Le décès de ce père de cinq enfants et grand-père de 16 petits-enfants est d’autant plus tragique qu’il a succombé le jour de son anniversaire, tué par deux jeunes hommes qui ont confessé leur crime odieux. Hélas, les personnes âgées deviennent de plus en plus les proies des plus jeunes qui s’en prennent à eux pour les voler ou profiter de leur faiblesse. On se souvient de l’agression barbare du couple Peeroo, dans leur commerce à Stanley, il y a quelques semaines. À quand une campagne de sensibilisation contre la violence à l’égard des personnes âgées ? Pour empêcher que d’autres comme Jeewanlall Sungam meurent de façon tragique. Et que des familles ne soient à jamais bouleversées par de tels drames.

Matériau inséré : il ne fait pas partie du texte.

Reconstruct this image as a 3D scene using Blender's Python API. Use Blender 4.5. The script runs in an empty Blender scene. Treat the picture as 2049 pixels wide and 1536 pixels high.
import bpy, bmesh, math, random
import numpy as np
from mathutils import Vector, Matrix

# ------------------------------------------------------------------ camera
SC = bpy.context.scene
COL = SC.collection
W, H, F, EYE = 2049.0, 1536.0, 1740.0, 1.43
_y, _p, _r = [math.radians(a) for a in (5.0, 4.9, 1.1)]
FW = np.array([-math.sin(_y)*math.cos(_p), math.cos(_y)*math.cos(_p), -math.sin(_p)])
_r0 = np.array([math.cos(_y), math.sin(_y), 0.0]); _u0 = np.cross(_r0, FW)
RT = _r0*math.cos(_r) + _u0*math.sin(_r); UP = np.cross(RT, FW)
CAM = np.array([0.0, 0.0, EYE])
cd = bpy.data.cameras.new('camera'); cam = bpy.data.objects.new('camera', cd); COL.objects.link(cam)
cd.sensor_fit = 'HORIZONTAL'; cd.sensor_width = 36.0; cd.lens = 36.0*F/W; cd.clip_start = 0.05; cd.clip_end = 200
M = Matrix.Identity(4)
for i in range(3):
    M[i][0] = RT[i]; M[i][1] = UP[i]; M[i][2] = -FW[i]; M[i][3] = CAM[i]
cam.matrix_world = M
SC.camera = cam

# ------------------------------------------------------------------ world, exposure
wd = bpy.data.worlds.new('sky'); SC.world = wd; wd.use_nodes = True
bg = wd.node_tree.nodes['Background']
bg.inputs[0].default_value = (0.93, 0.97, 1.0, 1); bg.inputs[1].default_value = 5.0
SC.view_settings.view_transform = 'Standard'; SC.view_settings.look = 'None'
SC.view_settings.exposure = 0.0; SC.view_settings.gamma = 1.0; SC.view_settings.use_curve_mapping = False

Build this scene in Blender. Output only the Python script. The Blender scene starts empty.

La Criminal Investigation Division de Terre-Rouge n’a pas tardé à mettre la main sur les deux présumés meurtriers de Jeewanlall Sungam. Kamlesh Deepchand, un habitant de Hermitage, âgé de 28 ans, a été appréhendé à son domicile le même soir et a confessé son crime après avoir été interrogé durant des heures. Son complice, Raj Kumar Sookah, qui s’était réfugié chez des proches à Montagne-Longue après avoir commis son forfait, a, lui, été arrêté le lendemain, vers 5 heures du matin. C’est la description des tatouages de Kamlesh Deepchand ainsi que de sa voiture qui a aidé la police à remonter jusqu’à lui. Dans leur déposition à la police, les deux présumés meurtriers ont déclaré s’être rendus chez le couple Sungam car ils voulaient «voler des bijoux en or et de l’argent». Ils ont été présentés en cour de Pamplemousses le jeudi 5 novembre et une charge provisoire de meurtre a été logée contre eux. Ils ont été reconduits en cellule policière, la police ayant objecté à leur remise en liberté.